Поэтическое выражение русского Просвещения – если отбросить то, что не выдержало критики времени, – сильно только чувством гнева и печали, только своей лирической и сатирической струей, своим субъективным негодованием, своим отчаянием человека, заживо забитого в гроб (как говорит о себе Волгин Левицкому в «Прологе»). Если взять именно эти лучшие страницы, то они ближе к Байрону, чем к Лессингу, в них гораздо больше страсти, боли и отчаяния, чем оптимизма и веры в разум («Не рыдай так безумно над ним; хорошо умереть молодым»; «Тяжело умирать, хорошо умереть»... Таких мест у Некрасова можно набрать сотни). Чуть ли не весь оптимизм и рационализм нашего Просвещения сосредоточен в романе «Что делать?»; в «Прологе» и Чернышевский им изменяет.
Просвещение в условиях торжествующей (в том числе и в России) реальной, прозаичной буржуазной цивилизации не могло и быть чем-либо иным, кроме как романтическим просвещением, и просветительский романтизм Байрона ему, безусловно, ближе, чем просветительский реализм Филдинга и др. Очень быстро свое особое место заняли либералы, вернувшись от Гоголя (обогащенные им) к Пушкину как автору «Онегина», перейдя от изображения жизни народа (хотя и в ней Тургенев отыскивал, в «Записках охотника» главным образом, изящные черты) к изображению действительности европейски образованного и хорошо воспитанного дворянского общества.
3. Парадокс Достоевского
Наиболее полно русская жизнь, со всей ее красотой и безобразием, со всем ее размахом, отразилась в романах Толстого и Достоевского. Развитие их было очень сложным; понять его, вложить в схему – особенно трудно.
Известно, что все русские писатели первой половины века проделывают один и тот же путь: сперва отдают дань романтизму, потом переходят к реализму. К Пушкину, Лермонтову, Гоголю прилагается одна и та же мерка (романтизм, реализм – в самом общем смысле). Школьник, выучивший урок про Пушкина, может смело отвечать про Лермонтова и Гоголя.
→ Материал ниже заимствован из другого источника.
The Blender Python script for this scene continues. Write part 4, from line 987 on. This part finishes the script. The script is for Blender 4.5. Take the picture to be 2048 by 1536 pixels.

И вдруг Достоевский, словно назло, поступает наоборот: начинает с реалистической повести «Бедные люди» (обычно ее называют романом), горячо встреченной читателями, а затем пятится назад: пишет малопонятную повесть «Двойник», попахивающую романтизмом по самому своему заглавию, ставит в ней задачу изобразить необъяснимое разумом, неоднозначное в человеческом поведении, – не совсем справляется с этим и, словно зарвавшись, движется дальше в ту же сторону, погружаясь (в «Хозяйке») в какой-то мир призрачных, фантастических образов, напряженных по чувству, но совершенно туманных по своему общественному смыслу.
Белинский, только что покончивший с романтизмом и не упускавший случая вбить еще один кол в его могилу, был возмущен до глубины души и не знал, как сильнее выбранить себя за поспешность, с которою признал Достоевского гениальным писателем. Однако Белинский не ошибся, высоко оценив талант автора «Бедных людей», – и ошибся, осудив «Хозяйку», в которой неловко прокладывался путь к «Преступлению и наказанию». «Бедные люди» – произведение реализма XVIII века, просветительского, или, лучше сказать, сентименталистского реализма. Дело не в том, что там вообще много чувствительности; важно, кто в ней чувствителен, – маленький человек, ничтожество, которого топчут не оглядываясь сильные мира сего. Здесь тот же пафос, что в «Бедной Лизе» («и крестьяне чувствовать умеют!»), только с несравненно большей силой страсти, с силой переживания изнутри, а не извне (и сверху вниз, как у Карамзина). Этот пафос, по европейскому счету, целиком принадлежит концу восемнадцатого столетия.